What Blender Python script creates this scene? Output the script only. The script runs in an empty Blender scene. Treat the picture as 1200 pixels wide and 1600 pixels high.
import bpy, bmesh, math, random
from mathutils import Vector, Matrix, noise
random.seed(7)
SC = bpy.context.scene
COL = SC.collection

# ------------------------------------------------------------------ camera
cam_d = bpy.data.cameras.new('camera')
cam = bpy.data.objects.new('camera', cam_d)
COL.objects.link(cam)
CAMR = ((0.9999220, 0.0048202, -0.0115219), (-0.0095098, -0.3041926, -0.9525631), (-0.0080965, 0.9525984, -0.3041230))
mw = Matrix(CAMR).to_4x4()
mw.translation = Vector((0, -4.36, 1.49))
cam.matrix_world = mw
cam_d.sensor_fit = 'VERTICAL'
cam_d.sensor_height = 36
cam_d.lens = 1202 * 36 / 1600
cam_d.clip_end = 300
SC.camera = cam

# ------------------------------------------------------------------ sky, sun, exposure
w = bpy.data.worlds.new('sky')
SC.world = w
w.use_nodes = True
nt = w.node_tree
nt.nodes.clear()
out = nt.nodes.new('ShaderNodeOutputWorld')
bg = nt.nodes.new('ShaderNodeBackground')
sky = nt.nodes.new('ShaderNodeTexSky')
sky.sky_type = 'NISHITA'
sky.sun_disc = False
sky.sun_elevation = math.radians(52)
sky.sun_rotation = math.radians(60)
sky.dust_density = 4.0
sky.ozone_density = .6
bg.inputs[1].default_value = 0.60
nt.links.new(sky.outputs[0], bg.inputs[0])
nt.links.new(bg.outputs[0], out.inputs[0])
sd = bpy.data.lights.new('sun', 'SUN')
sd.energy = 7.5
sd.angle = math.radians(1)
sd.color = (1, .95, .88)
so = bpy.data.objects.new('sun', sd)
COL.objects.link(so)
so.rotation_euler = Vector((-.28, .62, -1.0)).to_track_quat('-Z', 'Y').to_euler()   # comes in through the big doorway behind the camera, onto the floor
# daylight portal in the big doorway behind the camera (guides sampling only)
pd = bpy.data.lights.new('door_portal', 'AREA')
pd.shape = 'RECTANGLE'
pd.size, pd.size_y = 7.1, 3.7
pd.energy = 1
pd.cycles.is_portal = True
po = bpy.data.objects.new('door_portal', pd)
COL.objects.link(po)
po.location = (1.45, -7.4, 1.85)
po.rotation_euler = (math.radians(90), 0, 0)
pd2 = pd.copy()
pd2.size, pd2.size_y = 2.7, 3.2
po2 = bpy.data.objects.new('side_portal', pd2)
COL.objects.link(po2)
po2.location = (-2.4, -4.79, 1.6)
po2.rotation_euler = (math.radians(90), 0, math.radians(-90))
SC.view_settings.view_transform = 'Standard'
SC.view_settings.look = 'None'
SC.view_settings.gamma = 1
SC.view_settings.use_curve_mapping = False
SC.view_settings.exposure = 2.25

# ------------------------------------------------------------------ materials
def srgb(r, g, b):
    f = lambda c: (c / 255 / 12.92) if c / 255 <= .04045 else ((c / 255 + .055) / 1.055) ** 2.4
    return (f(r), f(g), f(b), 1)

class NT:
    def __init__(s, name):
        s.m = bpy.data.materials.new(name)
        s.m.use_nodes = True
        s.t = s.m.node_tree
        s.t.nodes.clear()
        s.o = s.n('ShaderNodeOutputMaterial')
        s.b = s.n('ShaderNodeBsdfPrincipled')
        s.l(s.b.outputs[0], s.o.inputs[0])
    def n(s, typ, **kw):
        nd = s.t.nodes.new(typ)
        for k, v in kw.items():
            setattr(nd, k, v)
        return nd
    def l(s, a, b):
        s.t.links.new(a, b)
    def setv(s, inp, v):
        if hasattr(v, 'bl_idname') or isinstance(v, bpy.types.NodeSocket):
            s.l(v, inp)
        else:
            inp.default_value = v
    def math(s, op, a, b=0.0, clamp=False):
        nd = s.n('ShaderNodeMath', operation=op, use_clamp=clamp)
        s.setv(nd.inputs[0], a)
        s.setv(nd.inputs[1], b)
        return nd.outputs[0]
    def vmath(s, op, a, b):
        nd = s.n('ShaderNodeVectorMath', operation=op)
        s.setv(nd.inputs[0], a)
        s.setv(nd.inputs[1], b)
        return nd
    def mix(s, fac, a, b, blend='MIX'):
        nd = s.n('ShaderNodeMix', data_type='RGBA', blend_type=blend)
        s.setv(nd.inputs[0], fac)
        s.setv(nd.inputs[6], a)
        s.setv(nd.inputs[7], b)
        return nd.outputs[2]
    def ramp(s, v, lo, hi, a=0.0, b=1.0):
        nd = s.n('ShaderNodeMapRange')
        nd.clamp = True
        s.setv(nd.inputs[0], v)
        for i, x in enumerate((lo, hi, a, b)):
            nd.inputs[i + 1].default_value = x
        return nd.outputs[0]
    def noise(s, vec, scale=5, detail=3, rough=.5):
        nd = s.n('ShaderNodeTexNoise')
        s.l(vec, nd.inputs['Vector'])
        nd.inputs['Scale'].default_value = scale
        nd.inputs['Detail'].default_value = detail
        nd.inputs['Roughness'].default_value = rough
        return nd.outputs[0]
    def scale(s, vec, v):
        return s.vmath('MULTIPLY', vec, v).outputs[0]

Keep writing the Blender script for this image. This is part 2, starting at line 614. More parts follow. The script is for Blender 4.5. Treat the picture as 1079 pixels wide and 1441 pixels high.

- - - - -

_Task goal_
Repeat all entries. Match them exactly.

_Solution for this task_
What Blender Python script creates this scene? Output the script only. The script runs in an empty Blender scene. Treat the picture as 1200 pixels wide and 1600 pixels high.
import bpy, bmesh, math, random
from mathutils import Vector, Matrix, noise
random.seed(7)
SC = bpy.context.scene
COL = SC.collection

# ------------------------------------------------------------------ camera
cam_d = bpy.data.cameras.new('camera')
cam = bpy.data.objects.new('camera', cam_d)
COL.objects.link(cam)
CAMR = ((0.9999220, 0.0048202, -0.0115219), (-0.0095098, -0.3041926, -0.9525631), (-0.0080965, 0.9525984, -0.3041230))
mw = Matrix(CAMR).to_4x4()
mw.translation = Vector((0, -4.36, 1.49))
cam.matrix_world = mw
cam_d.sensor_fit = 'VERTICAL'
cam_d.sensor_height = 36
cam_d.lens = 1202 * 36 / 1600
cam_d.clip_end = 300
SC.camera = cam

# ------------------------------------------------------------------ sky, sun, exposure
w = bpy.data.worlds.new('sky')
SC.world = w
w.use_nodes = True
nt = w.node_tree
nt.nodes.clear()
out = nt.nodes.new('ShaderNodeOutputWorld')
bg = nt.nodes.new('ShaderNodeBackground')
sky = nt.nodes.new('ShaderNodeTexSky')
sky.sky_type = 'NISHITA'
sky.sun_disc = False
sky.sun_elevation = math.radians(52)
sky.sun_rotation = math.radians(60)
sky.dust_density = 4.0
sky.ozone_density = .6
bg.inputs[1].default_value = 0.60
nt.links.new(sky.outputs[0], bg.inputs[0])
nt.links.new(bg.outputs[0], out.inputs[0])
sd = bpy.data.lights.new('sun', 'SUN')
sd.energy = 7.5
sd.angle = math.radians(1)
sd.color = (1, .95, .88)
so = bpy.data.objects.new('sun', sd)
COL.objects.link(so)
so.rotation_euler = Vector((-.28, .62, -1.0)).to_track_quat('-Z', 'Y').to_euler()   # comes in through the big doorway behind the camera, onto the floor
# daylight portal in the big doorway behind the camera (guides sampling only)
pd = bpy.data.lights.new('door_portal', 'AREA')
pd.shape = 'RECTANGLE'
pd.size, pd.size_y = 7.1, 3.7
pd.energy = 1
pd.cycles.is_portal = True
po = bpy.data.objects.new('door_portal', pd)
COL.objects.link(po)
po.location = (1.45, -7.4, 1.85)
po.rotation_euler = (math.radians(90), 0, 0)
pd2 = pd.copy()
pd2.size, pd2.size_y = 2.7, 3.2
po2 = bpy.data.objects.new('side_portal', pd2)
COL.objects.link(po2)
po2.location = (-2.4, -4.79, 1.6)
po2.rotation_euler = (math.radians(90), 0, math.radians(-90))
SC.view_settings.view_transform = 'Standard'
SC.view_settings.look = 'None'
SC.view_settings.gamma = 1
SC.view_settings.use_curve_mapping = False
SC.view_settings.exposure = 2.25

# ------------------------------------------------------------------ materials
def srgb(r, g, b):
    f = lambda c: (c / 255 / 12.92) if c / 255 <= .04045 else ((c / 255 + .055) / 1.055) ** 2.4
    return (f(r), f(g), f(b), 1)

class NT:
    def __init__(s, name):
        s.m = bpy.data.materials.new(name)
        s.m.use_nodes = True
        s.t = s.m.node_tree
        s.t.nodes.clear()
        s.o = s.n('ShaderNodeOutputMaterial')
        s.b = s.n('ShaderNodeBsdfPrincipled')
        s.l(s.b.outputs[0], s.o.inputs[0])
    def n(s, typ, **kw):
        nd = s.t.nodes.new(typ)
        for k, v in kw.items():
            setattr(nd, k, v)
        return nd
    def l(s, a, b):
        s.t.links.new(a, b)
    def setv(s, inp, v):
        if hasattr(v, 'bl_idname') or isinstance(v, bpy.types.NodeSocket):
            s.l(v, inp)
        else:
            inp.default_value = v
    def math(s, op, a, b=0.0, clamp=False):
        nd = s.n('ShaderNodeMath', operation=op, use_clamp=clamp)
        s.setv(nd.inputs[0], a)
        s.setv(nd.inputs[1], b)
        return nd.outputs[0]
    def vmath(s, op, a, b):
        nd = s.n('ShaderNodeVectorMath', operation=op)
        s.setv(nd.inputs[0], a)
        s.setv(nd.inputs[1], b)
        return nd
    def mix(s, fac, a, b, blend='MIX'):
        nd = s.n('ShaderNodeMix', data_type='RGBA', blend_type=blend)
        s.setv(nd.inputs[0], fac)
        s.setv(nd.inputs[6], a)
        s.setv(nd.inputs[7], b)
        return nd.outputs[2]
    def ramp(s, v, lo, hi, a=0.0, b=1.0):
        nd = s.n('ShaderNodeMapRange')
        nd.clamp = True
        s.setv(nd.inputs[0], v)
        for i, x in enumerate((lo, hi, a, b)):
            nd.inputs[i + 1].default_value = x
        return nd.outputs[0]
    def noise(s, vec, scale=5, detail=3, rough=.5):
        nd = s.n('ShaderNodeTexNoise')
        s.l(vec, nd.inputs['Vector'])
        nd.inputs['Scale'].default_value = scale
        nd.inputs['Detail'].default_value = detail
        nd.inputs['Roughness'].default_value = rough
        return nd.outputs[0]
    def scale(s, vec, v):
        return s.vmath('MULTIPLY', vec, v).outputs[0]

Keep writing the Blender script for this image. This is part 2, starting at line 614. More parts follow. The script is for Blender 4.5. Treat the picture as 1079 pixels wide and 1441 pixels high.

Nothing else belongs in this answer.